Article 26: The Palestine Liberation Organization, representative of the Palestinian
revolutionary forces, is responsible for the Palestinian Arab people's movement in its
struggle - to retrieve its homeland, liberate and return to it and exercise the right to
self-determination in it - in all military, political, and financial fields and also for
whatever may be required by the Palestine case on the inter-Arab and international levels.
Article 27: The Palestine Liberation Organization shall cooperate with all Arab states,
each according to its potentialities; and will adopt a neutral policy among them in the
light of the requirements of the war of liberation; and on this basis it shall not
interfere in the internal affairs of any Arab state.
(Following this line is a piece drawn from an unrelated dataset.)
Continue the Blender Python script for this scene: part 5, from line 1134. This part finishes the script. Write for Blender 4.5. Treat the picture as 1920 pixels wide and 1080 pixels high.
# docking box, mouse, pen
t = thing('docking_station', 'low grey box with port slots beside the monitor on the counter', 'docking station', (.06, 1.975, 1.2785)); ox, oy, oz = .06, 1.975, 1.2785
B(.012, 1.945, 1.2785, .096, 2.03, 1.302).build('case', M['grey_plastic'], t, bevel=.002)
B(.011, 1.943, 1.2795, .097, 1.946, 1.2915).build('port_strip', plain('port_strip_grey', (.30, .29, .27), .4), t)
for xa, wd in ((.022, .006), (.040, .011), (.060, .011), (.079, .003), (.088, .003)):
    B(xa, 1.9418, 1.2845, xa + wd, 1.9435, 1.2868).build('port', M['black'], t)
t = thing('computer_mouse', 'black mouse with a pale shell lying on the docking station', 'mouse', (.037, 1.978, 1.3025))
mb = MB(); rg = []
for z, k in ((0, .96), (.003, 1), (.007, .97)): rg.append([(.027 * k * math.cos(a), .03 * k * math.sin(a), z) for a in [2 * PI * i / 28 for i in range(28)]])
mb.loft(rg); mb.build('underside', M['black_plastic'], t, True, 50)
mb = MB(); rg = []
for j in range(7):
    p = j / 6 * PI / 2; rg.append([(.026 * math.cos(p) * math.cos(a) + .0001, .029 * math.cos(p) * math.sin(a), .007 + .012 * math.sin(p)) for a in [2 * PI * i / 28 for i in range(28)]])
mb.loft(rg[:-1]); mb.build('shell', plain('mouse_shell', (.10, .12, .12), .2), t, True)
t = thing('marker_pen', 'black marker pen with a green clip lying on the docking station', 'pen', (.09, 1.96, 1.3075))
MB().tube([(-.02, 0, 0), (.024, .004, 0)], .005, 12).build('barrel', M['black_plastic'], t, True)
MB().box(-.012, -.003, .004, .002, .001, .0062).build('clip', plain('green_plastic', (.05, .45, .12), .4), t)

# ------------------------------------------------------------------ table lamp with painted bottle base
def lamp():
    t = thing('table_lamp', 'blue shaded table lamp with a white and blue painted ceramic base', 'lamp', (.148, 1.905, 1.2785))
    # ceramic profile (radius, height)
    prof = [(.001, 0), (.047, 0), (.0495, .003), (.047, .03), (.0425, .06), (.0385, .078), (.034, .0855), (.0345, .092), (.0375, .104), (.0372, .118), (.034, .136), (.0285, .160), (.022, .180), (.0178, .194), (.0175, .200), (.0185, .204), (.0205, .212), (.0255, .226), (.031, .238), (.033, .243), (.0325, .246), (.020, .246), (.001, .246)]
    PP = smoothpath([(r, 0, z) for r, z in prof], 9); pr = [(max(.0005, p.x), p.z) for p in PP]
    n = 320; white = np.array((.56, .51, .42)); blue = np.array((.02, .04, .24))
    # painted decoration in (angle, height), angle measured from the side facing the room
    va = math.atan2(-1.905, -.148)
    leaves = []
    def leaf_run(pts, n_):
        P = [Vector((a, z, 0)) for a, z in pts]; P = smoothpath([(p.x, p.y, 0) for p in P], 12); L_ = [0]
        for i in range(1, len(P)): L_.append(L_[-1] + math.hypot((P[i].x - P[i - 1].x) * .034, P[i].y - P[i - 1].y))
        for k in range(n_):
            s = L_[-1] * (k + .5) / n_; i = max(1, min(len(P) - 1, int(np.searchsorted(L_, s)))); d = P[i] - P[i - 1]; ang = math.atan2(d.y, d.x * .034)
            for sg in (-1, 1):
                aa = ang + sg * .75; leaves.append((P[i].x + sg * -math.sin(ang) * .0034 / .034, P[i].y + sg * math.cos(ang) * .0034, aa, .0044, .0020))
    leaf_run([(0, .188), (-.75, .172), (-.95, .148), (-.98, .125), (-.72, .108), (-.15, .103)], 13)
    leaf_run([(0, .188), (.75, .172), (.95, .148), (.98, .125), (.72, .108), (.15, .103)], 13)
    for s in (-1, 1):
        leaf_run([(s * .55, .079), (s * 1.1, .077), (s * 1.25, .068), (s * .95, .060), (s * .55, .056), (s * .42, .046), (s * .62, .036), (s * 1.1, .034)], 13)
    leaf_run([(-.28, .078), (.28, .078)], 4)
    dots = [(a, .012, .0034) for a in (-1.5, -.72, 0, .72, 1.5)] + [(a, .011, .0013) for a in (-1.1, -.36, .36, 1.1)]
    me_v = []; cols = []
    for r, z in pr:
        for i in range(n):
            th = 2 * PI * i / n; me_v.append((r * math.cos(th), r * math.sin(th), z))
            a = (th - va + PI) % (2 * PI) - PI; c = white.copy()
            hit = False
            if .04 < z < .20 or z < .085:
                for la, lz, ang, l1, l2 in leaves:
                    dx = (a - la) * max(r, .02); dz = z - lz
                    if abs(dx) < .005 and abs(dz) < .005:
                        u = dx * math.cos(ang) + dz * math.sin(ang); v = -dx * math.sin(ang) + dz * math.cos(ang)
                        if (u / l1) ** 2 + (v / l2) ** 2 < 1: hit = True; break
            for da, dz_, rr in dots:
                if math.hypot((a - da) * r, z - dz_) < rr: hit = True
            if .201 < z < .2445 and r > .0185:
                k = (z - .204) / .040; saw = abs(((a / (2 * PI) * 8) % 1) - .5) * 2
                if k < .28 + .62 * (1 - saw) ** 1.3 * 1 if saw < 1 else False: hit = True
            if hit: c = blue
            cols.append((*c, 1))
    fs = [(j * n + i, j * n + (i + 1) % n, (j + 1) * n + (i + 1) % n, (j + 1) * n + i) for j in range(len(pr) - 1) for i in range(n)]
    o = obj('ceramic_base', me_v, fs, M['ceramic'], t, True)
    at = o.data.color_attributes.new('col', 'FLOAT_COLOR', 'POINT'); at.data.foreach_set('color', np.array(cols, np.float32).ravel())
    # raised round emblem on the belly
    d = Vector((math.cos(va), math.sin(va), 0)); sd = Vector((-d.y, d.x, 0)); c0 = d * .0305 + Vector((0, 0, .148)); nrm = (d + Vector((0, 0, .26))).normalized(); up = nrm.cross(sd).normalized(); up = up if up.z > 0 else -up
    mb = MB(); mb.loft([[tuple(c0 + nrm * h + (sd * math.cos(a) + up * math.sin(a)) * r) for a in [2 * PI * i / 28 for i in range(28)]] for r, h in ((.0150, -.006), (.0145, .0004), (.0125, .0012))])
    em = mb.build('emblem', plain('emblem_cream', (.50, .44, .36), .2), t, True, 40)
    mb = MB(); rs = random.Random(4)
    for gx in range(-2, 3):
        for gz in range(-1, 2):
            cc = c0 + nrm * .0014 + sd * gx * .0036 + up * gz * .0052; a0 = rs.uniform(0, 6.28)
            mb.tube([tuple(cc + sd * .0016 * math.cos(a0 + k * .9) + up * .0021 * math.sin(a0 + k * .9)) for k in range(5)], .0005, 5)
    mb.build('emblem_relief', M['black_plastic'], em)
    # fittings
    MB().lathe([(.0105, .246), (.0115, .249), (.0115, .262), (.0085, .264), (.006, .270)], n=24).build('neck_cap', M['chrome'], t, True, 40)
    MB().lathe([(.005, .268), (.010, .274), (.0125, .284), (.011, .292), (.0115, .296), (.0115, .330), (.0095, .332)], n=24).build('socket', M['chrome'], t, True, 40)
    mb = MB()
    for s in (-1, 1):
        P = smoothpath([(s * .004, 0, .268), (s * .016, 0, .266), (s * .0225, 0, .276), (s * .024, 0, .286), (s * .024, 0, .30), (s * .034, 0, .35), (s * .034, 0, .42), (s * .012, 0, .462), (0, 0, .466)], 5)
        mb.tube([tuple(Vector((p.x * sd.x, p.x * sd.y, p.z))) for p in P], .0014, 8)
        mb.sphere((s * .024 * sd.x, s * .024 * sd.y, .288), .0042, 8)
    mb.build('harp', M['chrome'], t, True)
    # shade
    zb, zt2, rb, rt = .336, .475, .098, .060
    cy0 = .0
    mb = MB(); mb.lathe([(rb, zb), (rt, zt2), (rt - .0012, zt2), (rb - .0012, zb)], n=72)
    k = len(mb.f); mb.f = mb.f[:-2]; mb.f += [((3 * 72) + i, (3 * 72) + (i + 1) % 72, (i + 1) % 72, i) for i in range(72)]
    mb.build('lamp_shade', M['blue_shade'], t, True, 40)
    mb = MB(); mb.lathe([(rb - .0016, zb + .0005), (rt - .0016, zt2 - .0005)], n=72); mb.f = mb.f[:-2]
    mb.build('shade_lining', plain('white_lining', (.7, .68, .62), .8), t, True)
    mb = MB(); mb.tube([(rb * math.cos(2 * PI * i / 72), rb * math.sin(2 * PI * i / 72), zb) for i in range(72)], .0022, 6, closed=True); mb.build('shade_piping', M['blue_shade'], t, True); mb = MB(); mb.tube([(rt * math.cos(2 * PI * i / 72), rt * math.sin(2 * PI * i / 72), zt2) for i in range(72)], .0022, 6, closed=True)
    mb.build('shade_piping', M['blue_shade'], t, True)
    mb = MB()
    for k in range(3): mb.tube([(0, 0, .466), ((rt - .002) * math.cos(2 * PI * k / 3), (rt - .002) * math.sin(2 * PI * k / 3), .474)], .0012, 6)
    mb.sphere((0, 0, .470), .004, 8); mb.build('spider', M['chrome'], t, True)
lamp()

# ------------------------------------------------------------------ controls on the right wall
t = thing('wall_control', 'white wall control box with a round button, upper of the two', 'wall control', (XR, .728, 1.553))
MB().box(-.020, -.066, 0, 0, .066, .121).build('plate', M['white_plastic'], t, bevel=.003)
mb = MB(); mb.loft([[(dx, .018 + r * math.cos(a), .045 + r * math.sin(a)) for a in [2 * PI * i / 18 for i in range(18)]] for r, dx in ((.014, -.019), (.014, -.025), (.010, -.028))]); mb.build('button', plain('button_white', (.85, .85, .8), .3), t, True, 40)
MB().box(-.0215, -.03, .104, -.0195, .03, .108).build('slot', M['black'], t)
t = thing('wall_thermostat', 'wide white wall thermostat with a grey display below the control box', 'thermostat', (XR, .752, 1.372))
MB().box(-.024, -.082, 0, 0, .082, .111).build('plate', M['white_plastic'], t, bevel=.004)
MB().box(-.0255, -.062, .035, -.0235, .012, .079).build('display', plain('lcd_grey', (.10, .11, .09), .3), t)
Article 28: The Palestinian Arab people assert the genuineness and independence of
their national (wataniyya) revolution and reject all forms of intervention, trusteeship,
and subordination.
Article 29: The Palestinian people possess the fundamental and genuine legal right to
liberate and retrieve their homeland. The Palestinian people determine their attitude
toward all states and forces on the basis of the stands they adopt vis-a-vis to the
Palestinian revolution to fulfill the aims of the Palestinian people.
Article 30: Fighters and carriers of arms in the war of liberation are the nucleus of
the popular army which will be the protective force for the gains of the Palestinian Arab
people.
Article 31: The Organization shall have a flag, an oath of allegiance, and an anthem.
All this shall be decided upon in accordance with a special regulation.
Article 32: Regulations, which shall be known as the Constitution of the Palestinian
Liberation Organization, shall be annexed to this Charter. It will lay down the manner in
which the Organization, and its organs and institutions, shall be constituted; the
respective competence of each; and the requirements of its obligation under the Charter.
Article 33: This Charter shall not be amended save by [vote of] a majority of
two-thirds of the total membership of the National Congress of the Palestine Liberation
Organization [taken] at a special session convened for that purpose.